In essence, the SCA said neither of the issues were appealable at this stage. This means that, should the mines not settle, the class action will proceed against them.

SCA Judge Christiaan van der Merwe, on behalf of the court, said thousands of underground mine workers had, for many decades, contracted silicosis or pulmonary tuberculosis, caused through the inhalation of large quantities of silica dust. In the high court, there had been evidence of prolonged industry-wide underground exposure to unhealthy levels of silica dust.

In certifying the class action, the high court found that the mining companies had been negligent and had not properly addressed this health hazard. Every affected mineworker, or his dependents, had a damages claim against them.

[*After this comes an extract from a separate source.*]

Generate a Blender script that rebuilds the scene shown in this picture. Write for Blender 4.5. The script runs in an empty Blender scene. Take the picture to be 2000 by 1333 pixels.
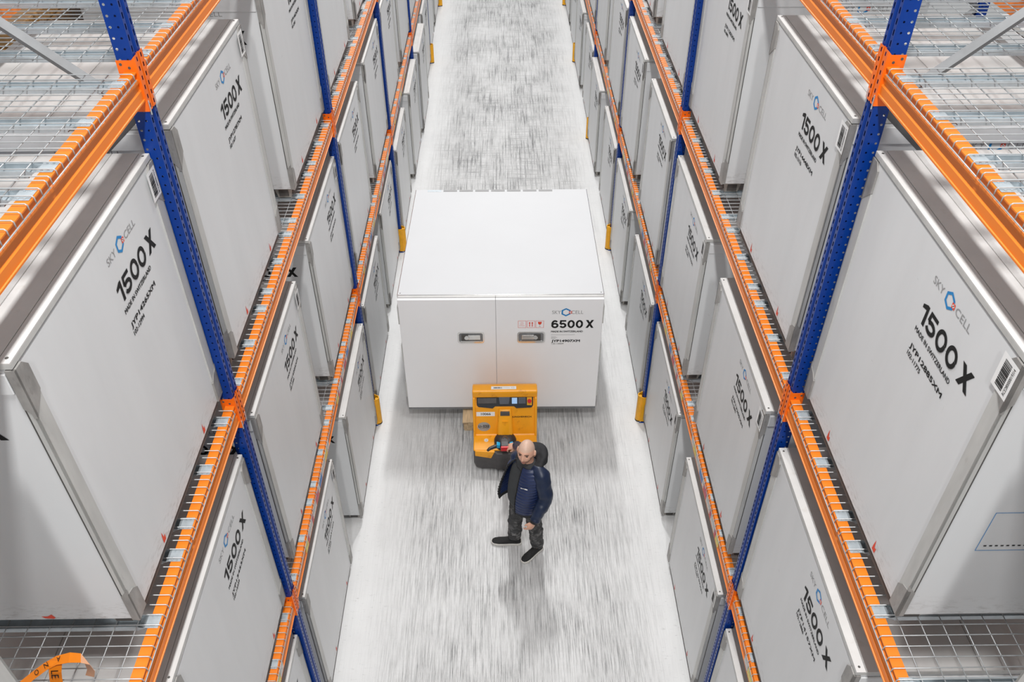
import bpy, bmesh, math, random
from mathutils import Vector, Matrix, noise
C = bpy.context.scene.collection
PI = math.pi
random.seed(7)

# ------------------------------------------------------------------ camera
HCAM = 8.04
F_PX, PITCH, YAW, ROLL = 1660.2, 0.6966, 0.0125, -0.0022
cp, sp = math.cos(PITCH), math.sin(PITCH)
fw = Vector((math.sin(YAW) * cp, math.cos(YAW) * cp, -sp))
rt = Vector((math.cos(YAW), -math.sin(YAW), 0))
up = rt.cross(fw)
r2 = rt * math.cos(ROLL) + up * math.sin(ROLL)
u2 = up * math.cos(ROLL) - rt * math.sin(ROLL)
cam_d = bpy.data.cameras.new('camera')
cam_d.sensor_width = 36.0
cam_d.lens = F_PX * 36 / 2000
cam_d.clip_end = 200
cam = bpy.data.objects.new('camera', cam_d)
cam.matrix_world = Matrix(((r2.x, u2.x, -fw.x, 0), (r2.y, u2.y, -fw.y, 0), (r2.z, u2.z, -fw.z, HCAM), (0, 0, 0, 1)))
C.objects.link(cam)
bpy.context.scene.camera = cam

# ------------------------------------------------------------------ world, lights, exposure
AMBIENT = 0.43
LAMP_W = 325.0
EXPOSURE = 0.0
world = bpy.data.worlds.new('hall')
bpy.context.scene.world = world
world.use_nodes = True
bg = world.node_tree.nodes['Background']
bg.inputs[0].default_value = (0.985, 0.995, 1.0, 1)
bg.inputs[1].default_value = AMBIENT
# one run of tube luminaires under the roof, over the middle of the aisle
for k in range(10):
    ld = bpy.data.lights.new('aisle_luminaire', 'AREA')
    ld.shape = 'RECTANGLE'
    ld.size = 0.35
    ld.size_y = 1.6
    ld.energy = LAMP_W * (1.75, 1.5, 0.62, 1.9, 1.1, 1.05)[min(k, 5)]
    ld.color = (1.0, 0.995, 0.99)
    lo = bpy.data.objects.new('aisle_luminaire', ld)
    lo.location = (0.05, -5 + k * 6.0, 12.0)
    C.objects.link(lo)
vs = bpy.context.scene.view_settings
vs.view_transform = 'Standard'
vs.look = 'None'
vs.gamma = 1
vs.exposure = EXPOSURE
vs.use_curve_mapping = False
bpy.context.scene.cycles.max_bounces = 8
bpy.context.scene.cycles.diffuse_bounces = 5


# ------------------------------------------------------------------ materials
def srgb(r, g, b):
    def f(c):
        c /= 255
        return c / 12.92 if c <= 0.04045 else ((c + 0.055) / 1.055) ** 2.4
    return (f(r), f(g), f(b))


def link(nt, a, b):
    nt.links.new(a, b)


def mathn(nt, op, a, b=None, c=None, clamp=False):
    n = nt.nodes.new('ShaderNodeMath')
    n.operation = op
    n.use_clamp = clamp
    for i, v in enumerate((a, b, c)):
        if v is None:
            continue
        if isinstance(v, (int, float)):
            n.inputs[i].default_value = v
        else:
            link(nt, v, n.inputs[i])
    return n.outputs[0]


def noisen(nt, vec, scale, detail=4, rough=0.55):
    n = nt.nodes.new('ShaderNodeTexNoise')
    n.inputs['Scale'].default_value = scale
    n.inputs['Detail'].default_value = detail
    n.inputs['Roughness'].default_value = rough
    link(nt, vec, n.inputs['Vector'])
    return n.outputs['Fac']


def rampn(nt, fac, a, b):
    n = nt.nodes.new('ShaderNodeMapRange')
    n.inputs['From Min'].default_value = a
    n.inputs['From Max'].default_value = b
    link(nt, fac, n.inputs['Value'])
    return n.outputs[0]


def mixc(nt, fac, a, b):
    n = nt.nodes.new('ShaderNodeMix')
    n.data_type = 'RGBA'
    if isinstance(fac, (int, float)):
        n.inputs[0].default_value = fac
    else:
        link(nt, fac, n.inputs[0])
    for i, v in ((6, a), (7, b)):
        if isinstance(v, tuple):
            n.inputs[i].default_value = (*v[:3], 1)
        else:
            link(nt, v, n.inputs[i])
    return n.outputs[2]


def coords(nt, scale=(1, 1, 1), rnd=True):
    tc = nt.nodes.new('ShaderNodeTexCoord')
    mp = nt.nodes.new('ShaderNodeMapping')
    mp.inputs['Scale'].default_value = scale
    link(nt, tc.outputs['Object'], mp.inputs['Vector'])
    if rnd:
        oi = nt.nodes.new('ShaderNodeObjectInfo')
        cx = nt.nodes.new('ShaderNodeCombineXYZ')
        m = mathn(nt, 'MULTIPLY', oi.outputs['Random'], 37.0)
        for i in range(3):
            link(nt, m, cx.inputs[i])
        link(nt, cx.outputs[0], mp.inputs['Location'])
    return mp.outputs[0]


def mat(name, rgb, rough=0.5, metal=0.0, var=0.12, vscale=9.0, stretch=(1, 1, 1), bump=0.0, dirt=None, dirt_amt=0.0,
        dirt_scale=14.0, dirt_lo=0.62, spec=0.5, wear=False):
    m = bpy.data.materials.new(name)
    m.use_nodes = True
    nt = m.node_tree
    b = nt.nodes['Principled BSDF']
    v = coords(nt, stretch)
    n = noisen(nt, v, vscale)
    lo = tuple(max(0, c * (1 - var)) for c in rgb)
    hi = tuple(min(1, c * (1 + var * 0.6)) for c in rgb)
    col = mixc(nt, rampn(nt, n, 0.3, 0.7), lo, hi)
    if dirt:
        d = noisen(nt, v, dirt_scale, 8, 0.7)
        f = mathn(nt, 'MULTIPLY', rampn(nt, d, dirt_lo, dirt_lo + 0.14), dirt_amt, clamp=True)
        col = mixc(nt, f, col, dirt)
    if wear:      # sparse scuffs, and grime along the bottom edge
        d = noisen(nt, coords(nt, (3.0, 3.0, 9.0)), 2.6, 9, 0.75)
        f = mathn(nt, 'MULTIPLY', rampn(nt, d, 0.685, 0.74), 0.6, clamp=True)
        col = mixc(nt, f, col, (0.16, 0.15, 0.14))
        tc = nt.nodes.new('ShaderNodeTexCoord')
        sz = nt.nodes.new('ShaderNodeSeparateXYZ')
        link(nt, tc.outputs['Object'], sz.inputs[0])
        low = rampn(nt, sz.outputs[2], 0.16, 0.0)
        d = noisen(nt, coords(nt, (9, 9, 30)), 2.0, 7, 0.7)
        f = mathn(nt, 'MULTIPLY', mathn(nt, 'MULTIPLY', rampn(nt, d, 0.50, 0.70), low, clamp=True), 0.7, clamp=True)
        col = mixc(nt, f, col, (0.24, 0.22, 0.20))
    link(nt, col, b.inputs['Base Color'])
    b.inputs['Roughness'].default_value = rough
    b.inputs['Metallic'].default_value = metal
    b.inputs['Specular IOR Level'].default_value = spec
    if bump:
        bn = nt.nodes.new('ShaderNodeBump')
        bn.inputs['Strength'].default_value = bump
        bn.inputs['Distance'].default_value = 0.01
        link(nt, noisen(nt, v, vscale * 6, 3), bn.inputs['Height'])
        link(nt, bn.outputs[0], b.inputs['Normal'])
    return m


M = {}
M['white'] = mat('white_composite_panel', (0.685, 0.695, 0.70), 0.4, wear=True, var=0.035, vscale=2.0, stretch=(1, 2.5, 0.5),
                 dirt=(0.42, 0.40, 0.38), dirt_amt=0.35, dirt_scale=5.0, dirt_lo=0.66)
M['lid'] = mat('dimmed_white_lid_sheet', (0.60, 0.59, 0.575), 0.5, var=0.07, vscale=5.0, dirt=(0.50, 0.47, 0.43), dirt_amt=0.6,
               dirt_scale=11.0, dirt_lo=0.58)  # lid white painted darker and warmer to offset the strong light from above
M['bigwhite'] = mat('white_container_panel', (0.90, 0.90, 0.905), 0.35, var=0.015, vscale=1.5)
M['roof'] = mat('dimmed_white_roof_sheet', (0.575, 0.58, 0.59), 0.6, var=0.015, vscale=1.5)  # darker copy of the container white, holds down the brightly lit top
M['alu'] = mat('scuffed_aluminium', (0.56, 0.56, 0.54), 0.5, metal=0.2, var=0.12, vscale=12, stretch=(1, 1, 0.25),
               dirt=(0.28, 0.26, 0.24), dirt_amt=0.45, dirt_scale=16, dirt_lo=0.6)
M['cap'] = mat('scuffed_corner_plate', (0.34, 0.33, 0.315), 0.5, metal=0.2, var=0.25, vscale=16, stretch=(1, 1, 0.5),
               dirt=(0.15, 0.14, 0.13), dirt_amt=0.5, dirt_scale=20, dirt_lo=0.58)
M['core'] = mat('dark_gasket_and_shade', (0.08, 0.075, 0.07), 0.7)  # gasket colour, also used for the painted shade line under the containers
M['foot'] = mat('grey_plastic_foot', (0.36, 0.34, 0.31), 0.6, var=0.2)
M['black'] = mat('black_print', (0.014, 0.014, 0.014), 0.6, var=0.05, spec=0.2)
M['blueprint'] = mat('blue_print', srgb(20, 130, 195), 0.5, var=0.03)
M['redprint'] = mat('red_print', srgb(225, 70, 40), 0.5, var=0.05)
M['paper'] = mat('white_paper', (0.82, 0.82, 0.81), 0.6, var=0.03)
M['greyprint'] = mat('grey_print', (0.30, 0.30, 0.30), 0.6, var=0.05)
M['orange'] = mat('orange_powder_coat', srgb(234, 126, 34), 0.36, var=0.07, vscale=4, stretch=(1, 0.3, 1))
M['conn'] = mat('orange_red_powder_coat', srgb(244, 110, 14), 0.4, var=0.06)
M['blue'] = mat('blue_powder_coat', srgb(4, 54, 136), 0.3, var=0.12, vscale=6, stretch=(1, 1, 0.4), spec=0.35)
M['zinc'] = mat('galvanised_steel', (0.50, 0.55, 0.58), 0.38, metal=0.35, var=0.14, vscale=18)
M['wire'] = mat('galvanised_wire', (0.42, 0.435, 0.44), 0.4, metal=0.35, var=0.1, vscale=30)
M['zincdark'] = mat('galvanised_brace', (0.22, 0.225, 0.23), 0.55, metal=0.1, var=0.15, vscale=10)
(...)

Van der Merwe said orders were generally not appealable if they were not final, and the certification was no more than a procedural device aimed at facilitating the class action. He said the mining companies’ complaints of prejudice if the certification was not set aside were “exaggerated”, and a trial court would have procedural options to ensure the two companies received a fair trial.

Van der Merwe noted that, should the court tamper, at this stage, with the declarator on the common law, it would probably lead to further appeals.

“For me, the overwhelming interest of justice consideration is that the finalisation of the class action should be expedited,” he said, noting that the miners and their families were poor and vulnerable and the litigation had begun some ten years ago.

The court struck the matter from the roll, ordering the mines to pay the costs.